Sale 169 and the long view

Auctions of federal oil and gas leases in the Gulf of Mexico lately have been more interesting after the fact than before. Outer Continental Shelf Sale 169, scheduled Mar. 18 for the gulf's central area, is an exception.
March 9, 1998
4 min read

Auctions of federal oil and gas leases in the Gulf of Mexico lately have been more interesting after the fact than before. Outer Continental Shelf Sale 169, scheduled Mar. 18 for the gulf's central area, is an exception.

In the wake of last year's deepwater leasing spree, expectations are high. A year ago, Sale 166 of leases in the central area drew successful high bids totaling $812 million and set OCS-wide records for the number of bids (1,790) and number of tracts receiving bids (1,032). More than half the tracts receiving bids are in 400 m or more of water, 535 of them in water deeper than 800 m. Last Aug. 7, Sale 168 of western area blocks netted $600 million in successful bids and set area records for bids (1,224) and tracts receiving bids (804). In that sale, 603 of the tracts receiving bids have water depths exceeding 800 m.

After blockbusters like those, why would anyone worry about fading interest? Two reasons: oil prices and drilling rigs.

Prices and spending

The oil price slump will take its toll on spending by operators for as long as it lasts. It might not affect spending in OCS sales, however. Leases outlive price cycles. The early signs are that oil prices won't seriously discourage Sale 169 bidding (see article, p. 36).

A limited supply of rigs may pose longer-lasting challenges than the price slump does. But it, too, may not be a reason to expect leasing to subside.

There aren't enough mobile rigs capable of drilling in water deeper than 3,000 ft. Although the fleet has begun to grow, current and planned additions seem unlikely to satisfy the demand for drilling indicated by recent deepwater leasing.

But companies have ingenious ways of making the most out of what's available. Some of them have been drilling and suspending holes part-way to total depth in order to spud on as many leases as they can while they hold rigs under contract. They'll re-enter and finish drilling the most-promising holes later. They also are forming alliances and swapping rig commitments to ensure timely access to drilling service.

Furthermore, the service and supply industries have historically responded in unexpected ways to the need for new capacity to perform the industry's work. Five years ago, who would have predicted that shipyards would now be fabricating deepwater drillships for the oil and gas industry?

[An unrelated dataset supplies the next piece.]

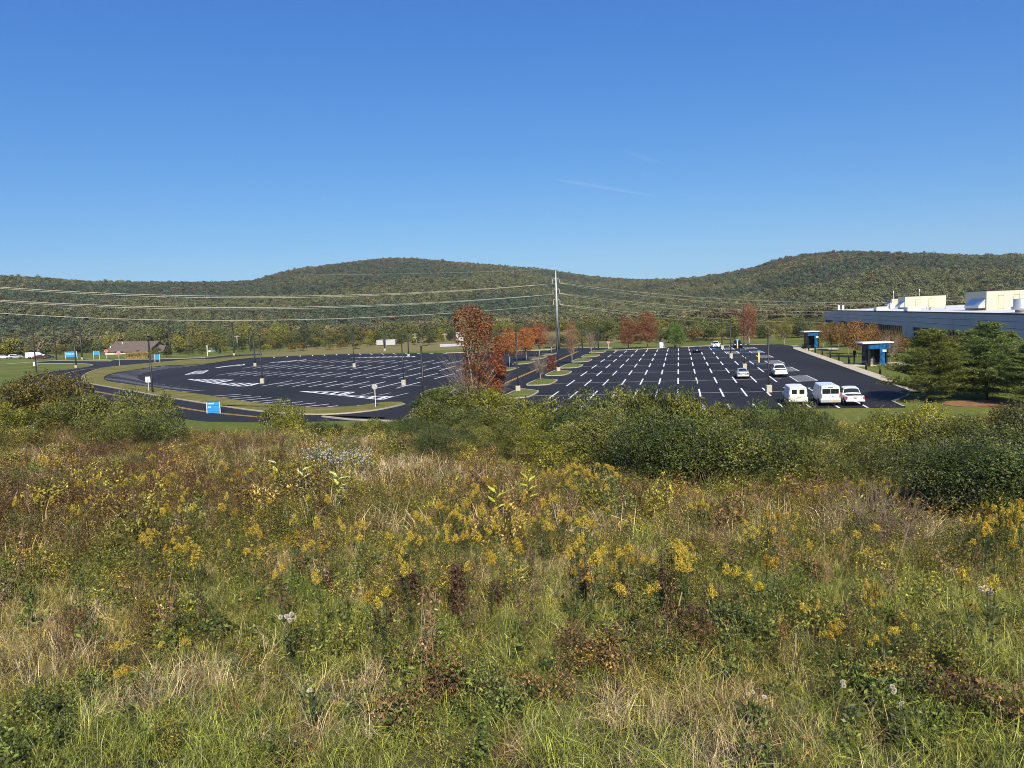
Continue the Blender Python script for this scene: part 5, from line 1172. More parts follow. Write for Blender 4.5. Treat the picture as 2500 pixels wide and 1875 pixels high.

It all costs money, though. Day rates for deepwater drilling rigs are reported to have tripled in the last 2 years and quadrupled or more in the last 4-5 years. That, plus long-term commitments by operators, is what it took to revive construction of deepwater drilling units. The day-rate rise and other structural cost hikes won't yield easily to pressure from a cyclical change in oil prices.

As always, the ultimate question about OCS Sale 169, three-fourths of the tracts in which are in 200 m or more of water, is what an offshore lease is worth. And the answer has to be that on Mar. 18, thanks to falling oil prices and rising costs, a lease will be worth less than it was, say, a year earlier. Over a longer period, though, that answer need not mean very much.

The test

The most interesting part of Sale 169 is that it will test the extent to which operators take the longer view. In that regard, companies have help that wasn't available before the gulf OCS sales of 1996, in which deepwater leasing began to rise. In November 1995, President Clinton signed legislation that extended lease terms and created royalty holidays for new production from leases in 200 m or more of water. The measure has been central to the surge of activity in the gulf's deep waters and to a needed lift in OCS leasing and drilling.

If bidders in Sale 169 show little sign of panic over a cost-price squeeze that won't last forever, federal royalty relief will be important to the explanation. It has certainly been important to federal revenues, the oil and gas industry, U.S. energy supply, and the economies of states that allow OCS leasing off their shores.